Make an exact copy of all the records.

### Entries shown
#####

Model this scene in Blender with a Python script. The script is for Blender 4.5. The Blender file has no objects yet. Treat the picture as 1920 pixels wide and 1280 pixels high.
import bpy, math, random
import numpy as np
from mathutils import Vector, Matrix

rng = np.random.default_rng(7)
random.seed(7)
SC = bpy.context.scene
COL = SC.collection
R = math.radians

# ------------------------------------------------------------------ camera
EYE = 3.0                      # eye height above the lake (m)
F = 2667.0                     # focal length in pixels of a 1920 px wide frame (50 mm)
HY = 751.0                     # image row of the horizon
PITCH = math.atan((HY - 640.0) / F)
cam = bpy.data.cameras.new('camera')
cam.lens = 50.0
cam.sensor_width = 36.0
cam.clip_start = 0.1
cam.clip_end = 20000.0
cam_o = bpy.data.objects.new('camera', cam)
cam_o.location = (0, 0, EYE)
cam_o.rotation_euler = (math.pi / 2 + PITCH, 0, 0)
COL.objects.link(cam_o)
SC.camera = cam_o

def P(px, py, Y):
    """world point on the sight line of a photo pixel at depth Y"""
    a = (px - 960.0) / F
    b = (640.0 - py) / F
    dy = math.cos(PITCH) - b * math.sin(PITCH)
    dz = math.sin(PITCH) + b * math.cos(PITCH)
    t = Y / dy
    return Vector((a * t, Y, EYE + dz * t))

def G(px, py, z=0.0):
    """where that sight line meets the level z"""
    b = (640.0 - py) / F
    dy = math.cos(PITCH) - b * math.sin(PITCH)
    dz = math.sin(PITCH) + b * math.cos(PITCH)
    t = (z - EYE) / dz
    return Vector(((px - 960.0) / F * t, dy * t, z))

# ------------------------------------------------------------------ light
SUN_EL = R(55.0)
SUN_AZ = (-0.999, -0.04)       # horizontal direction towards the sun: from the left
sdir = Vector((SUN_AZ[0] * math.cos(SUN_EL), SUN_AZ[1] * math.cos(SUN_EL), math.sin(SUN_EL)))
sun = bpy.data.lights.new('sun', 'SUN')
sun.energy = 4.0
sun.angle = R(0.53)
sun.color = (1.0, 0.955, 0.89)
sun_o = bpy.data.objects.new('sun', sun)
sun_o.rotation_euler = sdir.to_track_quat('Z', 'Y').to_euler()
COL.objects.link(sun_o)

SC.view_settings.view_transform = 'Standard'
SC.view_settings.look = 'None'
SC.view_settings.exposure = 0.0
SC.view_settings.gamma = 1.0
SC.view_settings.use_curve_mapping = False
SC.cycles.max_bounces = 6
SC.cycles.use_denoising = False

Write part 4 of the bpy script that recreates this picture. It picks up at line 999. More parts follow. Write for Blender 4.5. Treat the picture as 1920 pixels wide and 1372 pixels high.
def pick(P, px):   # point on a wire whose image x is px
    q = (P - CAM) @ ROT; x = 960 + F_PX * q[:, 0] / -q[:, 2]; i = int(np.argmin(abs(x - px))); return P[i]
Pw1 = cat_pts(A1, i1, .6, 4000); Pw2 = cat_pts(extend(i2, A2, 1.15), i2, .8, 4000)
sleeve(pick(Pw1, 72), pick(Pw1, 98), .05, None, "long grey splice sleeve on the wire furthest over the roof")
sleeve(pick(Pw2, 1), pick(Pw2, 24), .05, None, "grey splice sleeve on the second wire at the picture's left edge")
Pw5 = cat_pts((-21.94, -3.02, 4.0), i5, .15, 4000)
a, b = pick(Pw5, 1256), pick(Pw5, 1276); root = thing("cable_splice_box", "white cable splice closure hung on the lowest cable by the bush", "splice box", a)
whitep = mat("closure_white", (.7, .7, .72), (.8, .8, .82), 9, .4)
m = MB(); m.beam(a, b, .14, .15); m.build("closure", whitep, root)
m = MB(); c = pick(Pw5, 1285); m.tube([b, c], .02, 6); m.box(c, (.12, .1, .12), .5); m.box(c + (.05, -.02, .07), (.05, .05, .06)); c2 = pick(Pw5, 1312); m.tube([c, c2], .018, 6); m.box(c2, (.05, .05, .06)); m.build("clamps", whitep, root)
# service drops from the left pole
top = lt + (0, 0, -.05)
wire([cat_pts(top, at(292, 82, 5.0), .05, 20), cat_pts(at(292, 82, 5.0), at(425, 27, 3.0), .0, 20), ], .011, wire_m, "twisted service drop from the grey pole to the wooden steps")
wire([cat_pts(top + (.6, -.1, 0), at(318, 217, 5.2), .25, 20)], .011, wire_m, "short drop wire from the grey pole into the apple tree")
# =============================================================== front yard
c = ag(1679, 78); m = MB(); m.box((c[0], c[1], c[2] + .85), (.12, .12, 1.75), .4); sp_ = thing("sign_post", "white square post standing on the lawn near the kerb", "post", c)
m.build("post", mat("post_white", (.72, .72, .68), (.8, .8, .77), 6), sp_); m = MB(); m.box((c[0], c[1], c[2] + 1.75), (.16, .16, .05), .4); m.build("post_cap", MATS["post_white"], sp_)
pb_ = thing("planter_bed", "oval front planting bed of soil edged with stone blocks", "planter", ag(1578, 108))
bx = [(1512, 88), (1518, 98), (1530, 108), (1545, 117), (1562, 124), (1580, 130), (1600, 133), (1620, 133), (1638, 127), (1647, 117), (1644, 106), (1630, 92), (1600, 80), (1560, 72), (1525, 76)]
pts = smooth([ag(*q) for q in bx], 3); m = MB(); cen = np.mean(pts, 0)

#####

### Full response
Model this scene in Blender with a Python script. The script is for Blender 4.5. The Blender file has no objects yet. Treat the picture as 1920 pixels wide and 1280 pixels high.
import bpy, math, random
import numpy as np
from mathutils import Vector, Matrix

rng = np.random.default_rng(7)
random.seed(7)
SC = bpy.context.scene
COL = SC.collection
R = math.radians

# ------------------------------------------------------------------ camera
EYE = 3.0                      # eye height above the lake (m)
F = 2667.0                     # focal length in pixels of a 1920 px wide frame (50 mm)
HY = 751.0                     # image row of the horizon
PITCH = math.atan((HY - 640.0) / F)
cam = bpy.data.cameras.new('camera')
cam.lens = 50.0
cam.sensor_width = 36.0
cam.clip_start = 0.1
cam.clip_end = 20000.0
cam_o = bpy.data.objects.new('camera', cam)
cam_o.location = (0, 0, EYE)
cam_o.rotation_euler = (math.pi / 2 + PITCH, 0, 0)
COL.objects.link(cam_o)
SC.camera = cam_o

def P(px, py, Y):
    """world point on the sight line of a photo pixel at depth Y"""
    a = (px - 960.0) / F
    b = (640.0 - py) / F
    dy = math.cos(PITCH) - b * math.sin(PITCH)
    dz = math.sin(PITCH) + b * math.cos(PITCH)
    t = Y / dy
    return Vector((a * t, Y, EYE + dz * t))

def G(px, py, z=0.0):
    """where that sight line meets the level z"""
    b = (640.0 - py) / F
    dy = math.cos(PITCH) - b * math.sin(PITCH)
    dz = math.sin(PITCH) + b * math.cos(PITCH)
    t = (z - EYE) / dz
    return Vector(((px - 960.0) / F * t, dy * t, z))

# ------------------------------------------------------------------ light
SUN_EL = R(55.0)
SUN_AZ = (-0.999, -0.04)       # horizontal direction towards the sun: from the left
sdir = Vector((SUN_AZ[0] * math.cos(SUN_EL), SUN_AZ[1] * math.cos(SUN_EL), math.sin(SUN_EL)))
sun = bpy.data.lights.new('sun', 'SUN')
sun.energy = 4.0
sun.angle = R(0.53)
sun.color = (1.0, 0.955, 0.89)
sun_o = bpy.data.objects.new('sun', sun)
sun_o.rotation_euler = sdir.to_track_quat('Z', 'Y').to_euler()
COL.objects.link(sun_o)

SC.view_settings.view_transform = 'Standard'
SC.view_settings.look = 'None'
SC.view_settings.exposure = 0.0
SC.view_settings.gamma = 1.0
SC.view_settings.use_curve_mapping = False
SC.cycles.max_bounces = 6
SC.cycles.use_denoising = False

Write part 4 of the bpy script that recreates this picture. It picks up at line 999. More parts follow. Write for Blender 4.5. Treat the picture as 1920 pixels wide and 1372 pixels high.
def pick(P, px):   # point on a wire whose image x is px
    q = (P - CAM) @ ROT; x = 960 + F_PX * q[:, 0] / -q[:, 2]; i = int(np.argmin(abs(x - px))); return P[i]
Pw1 = cat_pts(A1, i1, .6, 4000); Pw2 = cat_pts(extend(i2, A2, 1.15), i2, .8, 4000)
sleeve(pick(Pw1, 72), pick(Pw1, 98), .05, None, "long grey splice sleeve on the wire furthest over the roof")
sleeve(pick(Pw2, 1), pick(Pw2, 24), .05, None, "grey splice sleeve on the second wire at the picture's left edge")
Pw5 = cat_pts((-21.94, -3.02, 4.0), i5, .15, 4000)
a, b = pick(Pw5, 1256), pick(Pw5, 1276); root = thing("cable_splice_box", "white cable splice closure hung on the lowest cable by the bush", "splice box", a)
whitep = mat("closure_white", (.7, .7, .72), (.8, .8, .82), 9, .4)
m = MB(); m.beam(a, b, .14, .15); m.build("closure", whitep, root)
m = MB(); c = pick(Pw5, 1285); m.tube([b, c], .02, 6); m.box(c, (.12, .1, .12), .5); m.box(c + (.05, -.02, .07), (.05, .05, .06)); c2 = pick(Pw5, 1312); m.tube([c, c2], .018, 6); m.box(c2, (.05, .05, .06)); m.build("clamps", whitep, root)
# service drops from the left pole
top = lt + (0, 0, -.05)
wire([cat_pts(top, at(292, 82, 5.0), .05, 20), cat_pts(at(292, 82, 5.0), at(425, 27, 3.0), .0, 20), ], .011, wire_m, "twisted service drop from the grey pole to the wooden steps")
wire([cat_pts(top + (.6, -.1, 0), at(318, 217, 5.2), .25, 20)], .011, wire_m, "short drop wire from the grey pole into the apple tree")
# =============================================================== front yard
c = ag(1679, 78); m = MB(); m.box((c[0], c[1], c[2] + .85), (.12, .12, 1.75), .4); sp_ = thing("sign_post", "white square post standing on the lawn near the kerb", "post", c)
m.build("post", mat("post_white", (.72, .72, .68), (.8, .8, .77), 6), sp_); m = MB(); m.box((c[0], c[1], c[2] + 1.75), (.16, .16, .05), .4); m.build("post_cap", MATS["post_white"], sp_)
pb_ = thing("planter_bed", "oval front planting bed of soil edged with stone blocks", "planter", ag(1578, 108))
bx = [(1512, 88), (1518, 98), (1530, 108), (1545, 117), (1562, 124), (1580, 130), (1600, 133), (1620, 133), (1638, 127), (1647, 117), (1644, 106), (1630, 92), (1600, 80), (1560, 72), (1525, 76)]
pts = smooth([ag(*q) for q in bx], 3); m = MB(); cen = np.mean(pts, 0)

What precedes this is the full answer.